One question I’m always asked is whether I can speak Tagalog, and while I’ve tried to learn the language, the best I can do is understand bits of day-to-day conversations that I manage to piece together in my head. I wouldn’t be able to repeat the words if I tried, but I could tell when my mom is talking about me with her relatives in her dialect.
Something I always miss when not in the Philippines is, naturally, the food; visits to my mom’s hometown ensure that I’m stuffed with second and third rounds of home-cooked food, always being egged on by relatives to eat more, which I gladly do. While I’ll admit that I’m not the most enthusiastic about certain traditional dishes, i.e., dinuguan, I love the bold delivery of sweet, sour, and salty flavours that are such an important part of Filipino cuisine.
Filipino culture is vibrant, teeming with a certain easy-going hope that isn’t apparent in many other cultures. Spending time in the country is always a joy, and I haven’t had a visit to the Philippines that wasn’t brimming with laughter. The slogan “It’s more fun in the Philippines” is strongly merited because it is a culture that knows how to enjoy life. From parties to casual conversations between friends and family, the joyous energy is not hard to see.
While being born of mixed-race means, I was bound to have trouble navigating my identity, sometimes even wishing I was 100% something instead of incomplete halves. I’m proud of the parts that make me who I am, and I will always appreciate being half-Pinoy. I’m thankful to have been surrounded by such a rich culture from such an early age. From its amazing food to its family-oriented way of life, the Philippines has so much to offer, and so much I’m glad to have come across.
I have a Filipino – African nephew, and his prominent look (afro hair and dark skin) concerns me and made me want to protect him from possible bullying especially when he becomes a teenager.

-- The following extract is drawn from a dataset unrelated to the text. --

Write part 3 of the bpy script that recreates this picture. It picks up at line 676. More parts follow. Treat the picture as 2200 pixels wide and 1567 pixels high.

Much as I wanted to know, he doesn’t express much about how he feels when teased by playmates about how he is different. So, Tricia’s perspective gave me a glimpse of my nephew’s inner world and her resilience made me hopeful that my nephew will also know how to handle things on his own if he is surrounded with people who make him feel loved, accepted, and secured.
Tricia grew up in a loving home. Her parents are proactive in learning life-long lessons in parenting. I recently attended an online parenting class with her mom, and I am blessed of her and her husband’s humility to continue learning from others, especially from older couples, on how to build a strong and God-pleasing family. Tricia and her younger brother remain secure even when their family have moved places, exposed to different cultures while they were growing up.